The Resonant KBOs

Mean Motion Resonances

A surprising observational result is that many of the Kuiper Belt Objects are in or near a mean motion resonance with Neptune. A mean motion resonace (MMR) means that the ratio of the orbit period of the object to the orbit period of Neptune is the ratio of (usually small) integers. For example, Pluto is in the 3:2 MMR, meaning that it completes 2 orbits around the sun in the time it takes Neptune to complete 3 orbits. The MMRs are "resonant" in the sense that the same spatial arrangement of the KBO and the planet is repeatedly attained, allowing gravitational perturbations to become additive and the resulting dynamical effects to be strong.

FIGURE 1: Diagram showing the distribution of objects in the outer Solar system in the semimajor axis vs. eccentricity plane. The orbit of Neptune is marked by a vertical dotted line. Objects in blue are resonant with Neptune. The most densely populated cluster of blues shows the 3:2 resonant objects which include Pluto. [click on the Figure to see a much bigger version]

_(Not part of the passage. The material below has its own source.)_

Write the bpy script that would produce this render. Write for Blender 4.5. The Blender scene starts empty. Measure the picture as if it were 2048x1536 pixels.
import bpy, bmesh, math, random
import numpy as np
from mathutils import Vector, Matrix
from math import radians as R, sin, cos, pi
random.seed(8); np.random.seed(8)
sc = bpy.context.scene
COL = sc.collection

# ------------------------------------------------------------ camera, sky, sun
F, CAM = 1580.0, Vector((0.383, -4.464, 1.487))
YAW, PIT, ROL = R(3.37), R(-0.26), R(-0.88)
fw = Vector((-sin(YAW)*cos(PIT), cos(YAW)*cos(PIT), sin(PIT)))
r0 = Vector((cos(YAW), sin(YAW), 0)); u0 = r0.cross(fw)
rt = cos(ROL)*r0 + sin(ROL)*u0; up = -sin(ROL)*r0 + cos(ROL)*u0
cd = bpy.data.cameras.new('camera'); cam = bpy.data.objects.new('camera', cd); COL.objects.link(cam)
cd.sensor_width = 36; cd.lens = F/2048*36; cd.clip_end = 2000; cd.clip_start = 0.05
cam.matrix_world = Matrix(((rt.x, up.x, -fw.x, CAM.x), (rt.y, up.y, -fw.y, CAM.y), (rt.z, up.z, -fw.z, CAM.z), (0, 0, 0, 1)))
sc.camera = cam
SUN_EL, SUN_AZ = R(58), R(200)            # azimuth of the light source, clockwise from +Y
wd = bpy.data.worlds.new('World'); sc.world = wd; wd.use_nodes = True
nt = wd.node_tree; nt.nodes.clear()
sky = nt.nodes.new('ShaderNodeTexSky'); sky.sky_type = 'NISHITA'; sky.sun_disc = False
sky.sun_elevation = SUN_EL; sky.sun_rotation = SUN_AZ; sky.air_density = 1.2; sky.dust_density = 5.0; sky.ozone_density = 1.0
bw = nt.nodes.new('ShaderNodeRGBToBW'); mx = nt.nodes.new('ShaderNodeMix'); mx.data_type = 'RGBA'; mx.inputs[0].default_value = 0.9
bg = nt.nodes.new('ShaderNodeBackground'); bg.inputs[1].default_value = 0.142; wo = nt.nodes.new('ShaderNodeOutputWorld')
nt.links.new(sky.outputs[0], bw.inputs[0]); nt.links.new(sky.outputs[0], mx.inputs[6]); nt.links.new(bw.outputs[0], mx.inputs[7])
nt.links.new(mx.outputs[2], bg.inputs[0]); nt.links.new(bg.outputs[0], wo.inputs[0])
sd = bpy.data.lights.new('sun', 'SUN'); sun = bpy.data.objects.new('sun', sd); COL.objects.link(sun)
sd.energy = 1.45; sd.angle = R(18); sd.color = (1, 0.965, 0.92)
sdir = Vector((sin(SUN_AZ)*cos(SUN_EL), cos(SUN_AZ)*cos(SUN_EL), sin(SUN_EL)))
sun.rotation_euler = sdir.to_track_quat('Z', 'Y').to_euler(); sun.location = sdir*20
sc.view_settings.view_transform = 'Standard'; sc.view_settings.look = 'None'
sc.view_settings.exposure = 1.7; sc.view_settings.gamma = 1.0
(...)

The resonances act to stabilize the orbits of the KBOs in them. This is because resonantly orbiting objects can be "phase protected" against ever making close approaches to Neptune. Resonant objects in elliptical orbits can approach the orbit of Neptune without ever coming close to the planet itself, because their perihelia (smallest distance from the sun) preferentially avoid Neptune. In fact, it is well known that Pluto's orbit crosses inside that of Neptune, but close encounters are always avoided. This property is also shared by a number of the known Plutinos (e.g. 1993 SB, 1994 TB, 1995 QY9), further enhancing the dynamical similarity with Pluto. Objects nearby but not in the resonance are scattered away because they do approach Neptune closely.

How did the resonances, especially 3:2, come to be so full? An exciting idea has been explored by Renu Malhotra. Building on earlier work by Julio Fernandez, she supposes that, as a result of angular momentum exchange with planetesimals in the accretional stage of the solar system, the planets underwent radial migration with respect to the sun. Uranus and Neptune, in particular, ejected a great many comets towards the Oort Cloud, and as a result the sizes of their orbits changed. As Neptune moved outwards, its mean motion resonances were pushed through the surrounding planetesimal disk. They swept up objects in much the same way that a snow plough sweeps up snow. Malhotra has examined this process numerically, and finds that objects can indeed be trapped in resonances as Neptune moves, and that their eccentricities and inclinations are pumped during the process.

This scenario has the merit of being a natural consequence of angular momentum exchange with the planetesimals: there is really no doubt that angular momentum exchange took place.